----- RAW DATA

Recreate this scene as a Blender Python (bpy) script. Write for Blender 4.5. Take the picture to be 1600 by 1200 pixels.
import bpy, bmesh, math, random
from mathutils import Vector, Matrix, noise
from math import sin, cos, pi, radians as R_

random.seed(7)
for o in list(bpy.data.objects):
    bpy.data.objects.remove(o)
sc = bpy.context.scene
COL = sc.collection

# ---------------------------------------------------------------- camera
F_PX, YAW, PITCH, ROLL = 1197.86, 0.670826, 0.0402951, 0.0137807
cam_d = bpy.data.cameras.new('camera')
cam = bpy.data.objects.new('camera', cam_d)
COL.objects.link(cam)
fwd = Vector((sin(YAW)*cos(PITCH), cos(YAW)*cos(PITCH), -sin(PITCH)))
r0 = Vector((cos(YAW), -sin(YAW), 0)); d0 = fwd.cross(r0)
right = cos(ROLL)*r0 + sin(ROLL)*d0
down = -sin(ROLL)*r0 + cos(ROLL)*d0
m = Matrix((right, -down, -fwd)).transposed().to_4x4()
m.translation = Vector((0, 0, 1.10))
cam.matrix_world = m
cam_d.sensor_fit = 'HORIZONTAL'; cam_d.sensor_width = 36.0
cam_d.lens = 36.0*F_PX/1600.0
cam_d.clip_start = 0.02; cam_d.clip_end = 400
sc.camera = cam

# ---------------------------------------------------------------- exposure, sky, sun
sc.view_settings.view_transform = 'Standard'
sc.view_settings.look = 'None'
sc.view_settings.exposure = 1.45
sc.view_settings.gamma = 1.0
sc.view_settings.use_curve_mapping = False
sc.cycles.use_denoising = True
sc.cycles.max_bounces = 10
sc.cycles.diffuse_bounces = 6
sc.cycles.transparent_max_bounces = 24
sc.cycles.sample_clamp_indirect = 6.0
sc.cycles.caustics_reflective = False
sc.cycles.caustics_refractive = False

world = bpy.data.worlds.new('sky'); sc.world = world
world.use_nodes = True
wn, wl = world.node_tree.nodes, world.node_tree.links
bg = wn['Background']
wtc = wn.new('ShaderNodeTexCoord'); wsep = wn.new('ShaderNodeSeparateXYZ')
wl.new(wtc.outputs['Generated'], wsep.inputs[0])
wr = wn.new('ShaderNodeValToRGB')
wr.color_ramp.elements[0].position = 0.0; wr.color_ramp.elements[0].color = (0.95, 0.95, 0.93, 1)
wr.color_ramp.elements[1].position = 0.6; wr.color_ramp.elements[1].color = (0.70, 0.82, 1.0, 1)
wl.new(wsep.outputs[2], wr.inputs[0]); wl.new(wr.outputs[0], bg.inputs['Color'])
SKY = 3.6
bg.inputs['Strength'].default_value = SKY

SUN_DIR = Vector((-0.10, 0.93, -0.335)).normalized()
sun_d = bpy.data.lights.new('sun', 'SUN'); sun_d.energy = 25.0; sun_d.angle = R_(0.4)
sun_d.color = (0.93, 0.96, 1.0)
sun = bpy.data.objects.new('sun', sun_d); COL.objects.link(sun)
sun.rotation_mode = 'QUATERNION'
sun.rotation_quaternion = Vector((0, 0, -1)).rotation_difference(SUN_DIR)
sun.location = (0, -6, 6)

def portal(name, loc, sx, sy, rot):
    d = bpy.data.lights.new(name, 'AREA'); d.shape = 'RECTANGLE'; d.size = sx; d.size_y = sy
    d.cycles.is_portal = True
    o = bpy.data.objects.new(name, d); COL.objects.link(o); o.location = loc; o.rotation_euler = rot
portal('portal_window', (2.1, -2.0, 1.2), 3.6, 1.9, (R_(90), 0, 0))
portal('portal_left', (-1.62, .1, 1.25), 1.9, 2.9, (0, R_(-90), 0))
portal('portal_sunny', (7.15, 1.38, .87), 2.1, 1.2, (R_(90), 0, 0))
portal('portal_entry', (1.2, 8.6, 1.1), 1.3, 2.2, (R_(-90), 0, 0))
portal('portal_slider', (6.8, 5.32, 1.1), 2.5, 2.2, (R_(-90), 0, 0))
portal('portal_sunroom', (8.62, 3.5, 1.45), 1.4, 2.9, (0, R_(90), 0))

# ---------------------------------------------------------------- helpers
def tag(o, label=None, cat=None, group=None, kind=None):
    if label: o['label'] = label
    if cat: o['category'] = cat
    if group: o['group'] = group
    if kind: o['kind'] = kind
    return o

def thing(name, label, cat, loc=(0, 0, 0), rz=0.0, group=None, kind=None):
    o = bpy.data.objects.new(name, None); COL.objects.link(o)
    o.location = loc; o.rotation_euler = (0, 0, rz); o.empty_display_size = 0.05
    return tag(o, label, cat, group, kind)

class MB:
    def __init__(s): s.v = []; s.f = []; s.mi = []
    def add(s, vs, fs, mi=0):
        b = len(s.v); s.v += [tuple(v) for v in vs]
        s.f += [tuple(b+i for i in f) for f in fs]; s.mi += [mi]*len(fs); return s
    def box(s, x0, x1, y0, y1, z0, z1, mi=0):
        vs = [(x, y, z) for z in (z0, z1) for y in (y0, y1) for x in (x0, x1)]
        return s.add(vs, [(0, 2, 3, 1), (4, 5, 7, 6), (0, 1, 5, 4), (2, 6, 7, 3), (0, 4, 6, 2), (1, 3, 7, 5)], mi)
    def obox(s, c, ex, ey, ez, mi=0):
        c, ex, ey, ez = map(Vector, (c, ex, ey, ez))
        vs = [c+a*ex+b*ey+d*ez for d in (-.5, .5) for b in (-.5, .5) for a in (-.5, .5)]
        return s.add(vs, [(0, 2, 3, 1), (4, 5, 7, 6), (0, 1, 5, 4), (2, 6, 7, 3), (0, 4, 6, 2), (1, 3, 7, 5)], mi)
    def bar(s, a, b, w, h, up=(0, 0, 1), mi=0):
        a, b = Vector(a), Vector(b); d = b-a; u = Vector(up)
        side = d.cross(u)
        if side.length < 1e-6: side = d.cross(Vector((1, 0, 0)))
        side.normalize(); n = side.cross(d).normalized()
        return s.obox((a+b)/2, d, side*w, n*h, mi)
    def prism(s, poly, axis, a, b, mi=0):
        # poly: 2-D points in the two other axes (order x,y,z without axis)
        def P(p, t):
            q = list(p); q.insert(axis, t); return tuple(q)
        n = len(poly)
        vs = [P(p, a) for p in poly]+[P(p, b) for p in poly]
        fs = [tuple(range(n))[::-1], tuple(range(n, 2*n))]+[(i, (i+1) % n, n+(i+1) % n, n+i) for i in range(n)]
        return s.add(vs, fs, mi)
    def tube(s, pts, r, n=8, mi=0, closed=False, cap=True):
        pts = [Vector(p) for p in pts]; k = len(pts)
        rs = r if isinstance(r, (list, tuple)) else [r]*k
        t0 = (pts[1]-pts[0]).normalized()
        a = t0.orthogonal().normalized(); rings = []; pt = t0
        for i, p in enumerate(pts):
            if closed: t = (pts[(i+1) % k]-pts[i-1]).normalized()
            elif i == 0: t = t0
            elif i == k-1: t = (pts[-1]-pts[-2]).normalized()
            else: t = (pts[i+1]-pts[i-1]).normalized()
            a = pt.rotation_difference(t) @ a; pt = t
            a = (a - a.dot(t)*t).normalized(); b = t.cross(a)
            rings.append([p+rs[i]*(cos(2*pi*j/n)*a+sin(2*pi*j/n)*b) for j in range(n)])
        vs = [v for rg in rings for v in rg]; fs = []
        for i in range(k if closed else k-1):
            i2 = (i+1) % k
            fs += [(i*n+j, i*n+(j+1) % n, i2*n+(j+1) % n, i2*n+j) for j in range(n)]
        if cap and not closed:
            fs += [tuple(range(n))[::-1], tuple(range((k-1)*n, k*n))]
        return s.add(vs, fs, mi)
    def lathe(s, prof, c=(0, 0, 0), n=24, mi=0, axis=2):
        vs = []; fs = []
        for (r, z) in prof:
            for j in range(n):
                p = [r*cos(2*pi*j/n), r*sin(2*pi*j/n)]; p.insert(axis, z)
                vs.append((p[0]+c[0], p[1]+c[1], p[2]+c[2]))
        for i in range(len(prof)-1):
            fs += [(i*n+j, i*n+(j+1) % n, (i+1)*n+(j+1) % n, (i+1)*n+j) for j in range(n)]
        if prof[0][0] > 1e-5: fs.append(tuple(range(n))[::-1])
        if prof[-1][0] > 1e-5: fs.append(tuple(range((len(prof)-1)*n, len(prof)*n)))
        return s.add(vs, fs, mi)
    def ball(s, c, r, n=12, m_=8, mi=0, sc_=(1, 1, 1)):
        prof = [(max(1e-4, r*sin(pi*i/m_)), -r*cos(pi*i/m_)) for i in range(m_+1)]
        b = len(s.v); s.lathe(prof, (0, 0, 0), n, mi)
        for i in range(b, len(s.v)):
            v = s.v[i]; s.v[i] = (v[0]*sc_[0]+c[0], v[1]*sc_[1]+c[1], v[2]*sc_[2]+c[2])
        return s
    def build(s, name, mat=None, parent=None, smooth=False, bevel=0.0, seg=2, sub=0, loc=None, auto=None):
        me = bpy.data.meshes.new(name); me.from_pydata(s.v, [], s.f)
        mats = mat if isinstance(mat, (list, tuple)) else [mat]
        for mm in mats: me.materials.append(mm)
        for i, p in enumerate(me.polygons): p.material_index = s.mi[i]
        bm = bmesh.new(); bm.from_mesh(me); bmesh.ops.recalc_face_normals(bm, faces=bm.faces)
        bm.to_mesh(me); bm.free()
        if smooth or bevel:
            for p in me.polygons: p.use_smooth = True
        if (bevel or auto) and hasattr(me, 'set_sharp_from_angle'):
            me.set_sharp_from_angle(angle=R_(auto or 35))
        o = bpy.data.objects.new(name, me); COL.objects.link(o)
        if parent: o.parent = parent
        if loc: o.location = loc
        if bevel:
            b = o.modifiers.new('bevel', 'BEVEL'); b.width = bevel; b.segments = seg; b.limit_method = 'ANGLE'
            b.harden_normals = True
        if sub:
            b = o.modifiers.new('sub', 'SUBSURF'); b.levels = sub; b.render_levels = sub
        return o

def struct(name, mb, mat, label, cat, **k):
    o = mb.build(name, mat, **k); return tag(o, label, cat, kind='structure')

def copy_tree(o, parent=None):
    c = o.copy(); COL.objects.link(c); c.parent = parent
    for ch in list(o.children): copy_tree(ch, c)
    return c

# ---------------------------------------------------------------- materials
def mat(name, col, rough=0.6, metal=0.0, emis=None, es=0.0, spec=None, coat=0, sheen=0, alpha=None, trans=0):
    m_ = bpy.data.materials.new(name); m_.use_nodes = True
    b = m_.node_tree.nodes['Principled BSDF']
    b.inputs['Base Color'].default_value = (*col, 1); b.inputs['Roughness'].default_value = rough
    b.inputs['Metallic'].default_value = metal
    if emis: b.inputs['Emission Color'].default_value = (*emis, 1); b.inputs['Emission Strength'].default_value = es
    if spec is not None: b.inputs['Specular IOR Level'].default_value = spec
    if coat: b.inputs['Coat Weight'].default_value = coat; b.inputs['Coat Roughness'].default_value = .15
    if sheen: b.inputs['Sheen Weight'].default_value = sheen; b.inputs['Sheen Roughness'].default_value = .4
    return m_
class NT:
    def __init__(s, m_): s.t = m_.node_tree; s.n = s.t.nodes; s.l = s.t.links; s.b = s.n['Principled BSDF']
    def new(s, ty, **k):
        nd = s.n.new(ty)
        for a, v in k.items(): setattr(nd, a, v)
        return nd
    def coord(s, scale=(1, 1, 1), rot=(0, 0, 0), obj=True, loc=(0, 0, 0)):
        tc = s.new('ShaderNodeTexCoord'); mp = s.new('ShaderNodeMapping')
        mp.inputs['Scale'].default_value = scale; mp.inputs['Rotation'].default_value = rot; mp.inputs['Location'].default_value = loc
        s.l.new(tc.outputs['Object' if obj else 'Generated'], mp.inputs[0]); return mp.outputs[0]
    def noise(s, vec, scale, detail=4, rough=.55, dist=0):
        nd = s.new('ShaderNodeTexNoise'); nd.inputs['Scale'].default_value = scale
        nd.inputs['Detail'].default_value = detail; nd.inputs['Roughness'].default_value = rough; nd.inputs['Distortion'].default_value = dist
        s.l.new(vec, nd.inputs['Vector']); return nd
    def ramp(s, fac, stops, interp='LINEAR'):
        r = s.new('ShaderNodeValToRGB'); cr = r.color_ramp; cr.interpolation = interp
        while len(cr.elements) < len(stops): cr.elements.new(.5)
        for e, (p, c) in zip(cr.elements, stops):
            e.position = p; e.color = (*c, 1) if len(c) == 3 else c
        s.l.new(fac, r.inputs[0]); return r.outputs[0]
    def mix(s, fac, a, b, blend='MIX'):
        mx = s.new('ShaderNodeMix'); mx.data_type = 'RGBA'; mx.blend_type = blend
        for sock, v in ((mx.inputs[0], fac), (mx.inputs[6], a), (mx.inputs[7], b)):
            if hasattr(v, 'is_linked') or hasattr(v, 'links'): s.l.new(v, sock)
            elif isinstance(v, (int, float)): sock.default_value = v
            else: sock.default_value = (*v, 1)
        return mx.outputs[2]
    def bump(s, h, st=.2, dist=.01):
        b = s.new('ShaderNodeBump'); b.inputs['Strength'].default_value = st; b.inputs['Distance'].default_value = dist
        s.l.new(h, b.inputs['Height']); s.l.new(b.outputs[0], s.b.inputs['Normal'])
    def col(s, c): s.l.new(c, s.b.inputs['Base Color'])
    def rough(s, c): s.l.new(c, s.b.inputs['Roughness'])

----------

From the opening line of the data above, please print each line as written up to and including the line that contains "COL = sc.collection", and nothing more.

Recreate this scene as a Blender Python (bpy) script. Write for Blender 4.5. Take the picture to be 1600 by 1200 pixels.
import bpy, bmesh, math, random
from mathutils import Vector, Matrix, noise
from math import sin, cos, pi, radians as R_

random.seed(7)
for o in list(bpy.data.objects):
    bpy.data.objects.remove(o)
sc = bpy.context.scene
COL = sc.collection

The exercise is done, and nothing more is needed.